The Federal Board of Revenue (FBR) has moved to tighten documentation and curb the cash economy by capping transactions at Rs200,000, a rule that now applies to both traditional retailers and online Cash on Delivery (CoD) purchases. The decision, which comes as part of broader efforts to formalise economic activity, is expected to put pressure on retailers, logistics companies, and consumers, pushing them toward greater reliance on digital channels.
E-commerce in Pakistan has long been dominated by CoD, accounting for more than 80 percent of online orders, as many consumers continue to distrust digital payments. The new cap is expected to act as a catalyst for change by nudging both platforms and buyers to embrace pre-payment methods such as bank transfers, debit and credit cards, mobile wallets, and the State Bank’s Raast instant payment system. For high-value transactions, customers who relied heavily on cash may now be compelled to switch to digital modes, while businesses will be under pressure to integrate electronic payment options more actively.
The move will also affect logistics and courier companies that manage CoD transactions. Orders worth more than Rs200,000 will either need to be rejected or broken into smaller deliveries, adding operational complexity to supply chains. However, lower volumes of physical cash handled by couriers could also bring positive outcomes, such as reducing risks of theft, fraud, and mismanagement during delivery. Many industry experts believe this may eventually strengthen trust and efficiency across the e-commerce ecosystem.

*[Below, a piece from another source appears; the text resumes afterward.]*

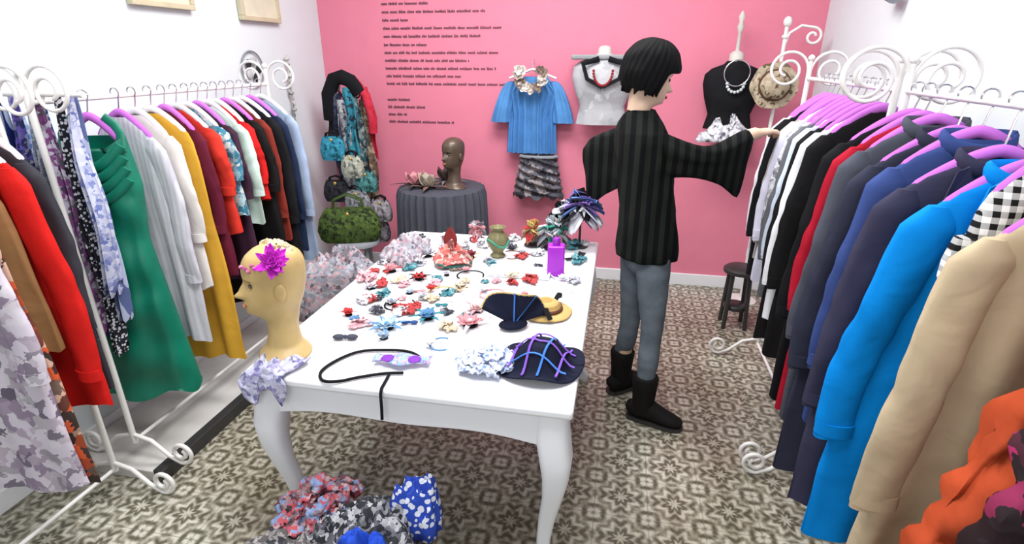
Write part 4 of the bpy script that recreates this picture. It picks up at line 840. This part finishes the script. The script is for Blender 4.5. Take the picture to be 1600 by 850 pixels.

Analysts point out that the measure is not just about changing consumer habits but also about expanding Pakistan’s tax base. Digital payments leave an auditable trail that helps improve compliance and reduce informality in the economy. The step reflects Pakistan’s commitments under IMF-backed reforms, which emphasise documentation and transparency as key conditions for economic stabilisation. The government hopes that by restricting large cash transactions, revenue collection will increase, and the gap between documented and undocumented activity will narrow.
Pakistan is not alone in taking this route. India capped cash payments above INR 200,000 in 2017, a policy that coincided with demonetisation and accelerated the use of the Unified Payments Interface (UPI), now one of the world’s largest digital payment systems. Bangladesh has also imposed restrictions on cash spending for businesses, steering economic flows toward digital channels. Pakistan’s latest policy mirrors these regional experiences, although adoption is expected to take longer due to the entrenched preference for cash in local markets.
Whether the Rs200,000 cash limit proves successful will depend largely on how effectively it is enforced and how quickly both businesses and consumers adapt. While smaller retailers may initially resist, the shift offers opportunities for fintechs, banks, and payment platforms to capture new users. If supported by incentives, awareness campaigns, and stronger protections for online buyers, the cap could help accelerate the transition toward a cash-lite economy. For policymakers, the challenge now is to ensure that the reform does not disrupt retail and e-commerce operations but instead creates a smoother path toward digital inclusion and long-term financial transparency.